Oh the Tako, octopus, is also plentiful and twenty times as good. Then again a good taco truck with carne asada and al pastor tacos would be nice. Being raised on Mexican food I am lacking;don't know when I'll see a bowl of ham spiked pinto beans again. Not that I'm complaining, but I don't have the ingredients to make my Meican food. If I am lucky I'll find enough stuff to do hand made tortillas.
There are world class potatoes here which an Andalusian housewife would love for making tortilla de patatas ~ and I have made a few which went over very well with the Japanese family.
Yuko just held up a couple gallon jar of 2 year old homemade plum wine. I submit.
Life is full of trade offs I reckon and it's a lucky person who chooses between good food and good food. If you got good pastrami eat it, if you have good pickled diakon and hamachi eat it.
RE: Dispatches from Akune (in reply to estebanana)
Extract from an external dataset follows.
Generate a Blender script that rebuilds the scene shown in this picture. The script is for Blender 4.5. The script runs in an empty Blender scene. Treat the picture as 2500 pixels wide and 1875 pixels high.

Strange to see in Japón what are called erizos in Cádiz. At their best is February, they are a staple tapa in the streets during Carnaval. El Faro (best restaurant) invented a tapa: clean the half shell, saving the orange meat (which is really roe), then present it with a mixture of herbs, raw langostino, the erizo roe and extra virgen olive oil. Fabulous. Just realised that is is pure sushi!